And then, all of a sudden like something shot right outta thin air, the crazy (and oddly consistent) relative shows up with a grand entrance in a car that perfectly symbolizes the pure imagination of an entire decade and era of movies: the DeLorean DMC-12.

“Gotta get back in time!”

Huey Lewis and the News knows what that’s about.

Murray has always viewed his brother Marvin as a screw up, a chronically burdensome responsibility and, yes, a moron. Yet, during this Thanksgiving visit in 1980-something, Marvin promised it was different. Now working a “normal 9-5 job,” his future was assuredly looking brighter and smoother.

Did you know a triangle is the same shape as a pyramid?

A few mysteriously burning faces, an acknowledgement of basic geometry and a parking brake-less DeLorean DMC-12 on a hill later, the Goldbergs’ plus-1 was as unsettled as his car’s frame. Not even Beverly’s entertainingly deceitful promises to her fellow dinner companions in pursuit of her perfect Thanksgiving with a certain emphasis on the chef could have brought the harmony on the day she wanted it most.

No, it was going to take something much more powerful to change the dynamics of this disastrous day. In fact, it would take a curve ball.

In an act of sincere generosity sparked by a difficult, though necessary introspective, Marvin gave his big brother a small token of his lifelong appreciation for taking care of him when he was younger. It was a baseball. It was a memory. Perhaps most importantly, it was unexpected. Following this surprising gesture, Murray decided to bring his younger brother back into the future plans of his family’s Thanksgiving feast that evening.

What does a scheming in-law/uncle + a crazy grandfather + two battling brothers + a completely full of it (had already eaten turkey, stuffing and cranberry sauce next door) teenage daughter + a thankful husband and family to their relentlessly hard-working wife and mother = ?

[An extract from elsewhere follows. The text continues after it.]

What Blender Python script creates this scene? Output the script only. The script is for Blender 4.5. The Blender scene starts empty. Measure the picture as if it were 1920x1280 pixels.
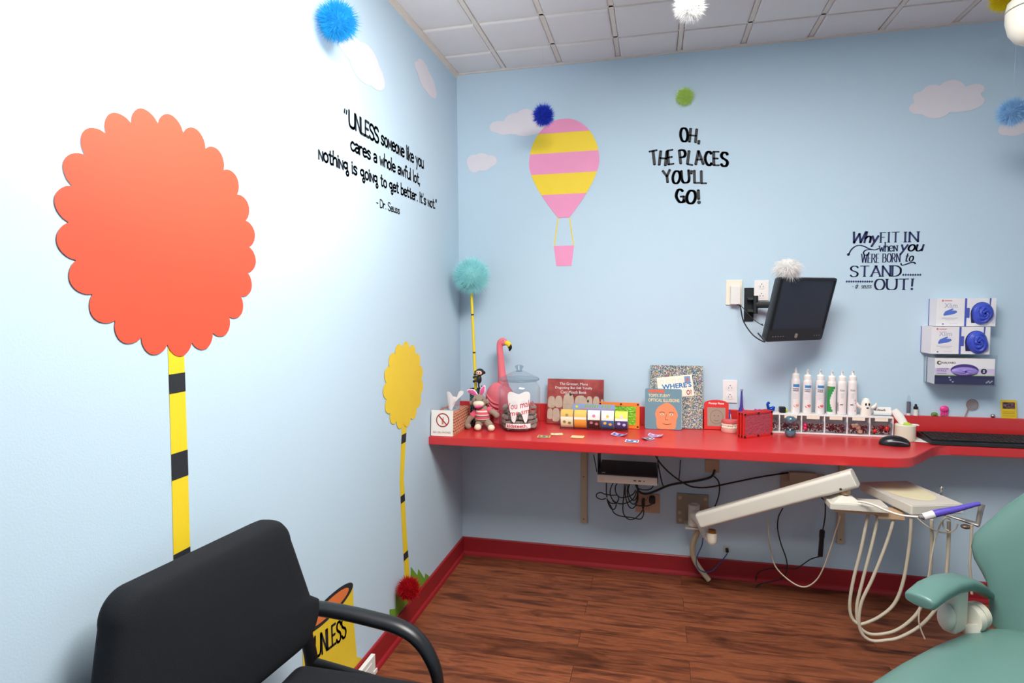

It equates to virtually everyone’s family at Thanksgiving.

By the end of the special Thanksgiving episode, “The Goldbergs” had confirmed the acutely accurate and reliable holiday formula: 95% entertaining chaos and 5% peace, tranquility and love.

With a full season ordered for, “The Goldbergs,” it’s a safe bet that lots of “fanz digit.”

P.S. Adam’s right, Harrison Ford does rule!